Marittimo, così come per molti altri mestieri, lo si può diventare solo fino a una certa età. Età in cui le sinapsi non avranno ancora imposto i loro limiti.

Se si sarà già provato a lavorare a terra, se si sarà già conosciuta la possibilità di un rifugio cerebrale dai problemi quotidiani offerto da vite parallele (famiglia, amici, hobby, lavoro, ecc.), se si saranno già apprezzati i diritti e i vantaggi di una “gerarchia controllata“, se la gelosia, la nostalgia, e mille altri validi motivi avranno già consolidato profonde sinapsi nel cervello, difficilmente si deciderà di accettare una vita in mezzo al mare, poco conosciuta, ancor meno considerata e, spesso, dimenticata (vedi elezioni politiche, diritti e protezione sociale, ministeri dedicati, garanzia di lavoro, titoli non riconosciuti, ecc.).

Quando i pensieri tendono a prendere questa direzione, mi viene in mente il titolo di un libro: “I vivi, i morti e i naviganti”. Parole che trasmettono l’idea di qualcosa che galleggia  immerso nella nebbia.

Viviamo in uno stivale che per 8000 chilometri è a contatto con il mare, eppure esiste ancora una netta separazione sociale tra chi lavora in un elemento e chi nell’altro.

Per pareggiare i conti della vita dei marittimi, lo Stato italiano deve fare ancora parecchia strada, dando magari un’occhiata a come viene trattato chi naviga sotto altre bandiere.

Ma, nonostante tutto, la nave è anche un rifugio.

Ho detto che la gerarchia è molto sentita, aggiungo che i ruoli, i doveri e i diritti sono ben definiti. I problemi sono quasi quotidiani, spesso indipendenti dalla volontà di qualcuno e il più delle volte legati agli elementi atmosferici, alle avarie, ai cambi di programma. Insomma, spesso si tratta di problemi pratici, risolvibili con la preparazione, la buona volontà e il rispetto delle competenze.

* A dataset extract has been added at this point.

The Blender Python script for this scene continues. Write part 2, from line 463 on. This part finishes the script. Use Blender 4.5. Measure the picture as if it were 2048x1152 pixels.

Il marittimo che diventa terrestre s’immerge in una burocrazia personale più profonda: scopre le scadenze, le bollette, le multe, e si accorge della differenza psicologica che passa tra la gestione della “cartaccia lavorativa” – dove si ha un tempo dedicato e previsto a cui ci si abitua – e quella in cui, non avendo più disponibili mesi liberi consecutivi, si rende necessaria una buona organizzazione del tempo. Realizza che non c’è più una seconda dimensione, che è svanita la possibilità di spostarsi in mare o a terra a seconda della convenienza.

Il gioco si fa più sottile, soprattutto se, prima di lasciare il mare, ha navigato per diversi anni.

I terrestri non sono pratici e semplici come i marittimi, per loro i problemi hanno molte facce e qualsiasi questione, a seconda di come viene guardata, ha più colori dell’arcobaleno. Il bianco e il nero, a cui era abituato chi navigava, hanno mutato di significato ampliando all’infinito le sfumature.

Tutto si complica. I rapporti con le persone, per esempio, diventano un mistero. A bordo, non cambiando l’ambiente e il contesto, in poco tempo i caratteri escono per quello che sono – non si può fingere – e di solito si raggiunge un equilibrio in tempi piuttosto brevi.

A terra l’umore e la personalità cambiano più volte al giorno, a seconda che ci si trovi in famiglia, al lavoro, tra amici: muta l’ambiente, il contesto, il ruolo e il modo di porsi, a volte, per cambiare, basta anche solo indossare o togliere la cravatta…

Ma stravolgere le abitudini è spesso una cosa positiva. Si deve uscire dalla zona di “comfort”, quella dove tutto è famigliare, rimettere in discussione gli automatismi creati nel cervello fino a quel momento, costruire nuove sinapsi e adattarsi al cambiamento.

Lo possono fare tutti?

Non credo. Ci vuole una certa predisposizione, la fortuna di capitare nell’ambiente giusto, una forte motivazione e l’elasticità necessaria a mettere in discussione le certezze create fino a quel momento.

Il marittimo che diventa terrestre è, in definitiva, il classico pesce fuor d’acqua e la velocità/possibilità di adattamento dipenderà, in buona misura, dal suo carattere e dalla famigliarità che sarà riuscito a conservare con l’ambiente solido.

Avrà comunque un modo di vedere le cose differente, che a volte sarà un pregio e altre un limite, ma che sicuramente aiuterà a riflettere.

Quando sei su una nave tra cielo e acqua sai a cosa devi stare attento: il mare non è amico di nessuno; a terra anche questo non è mai così chiaro.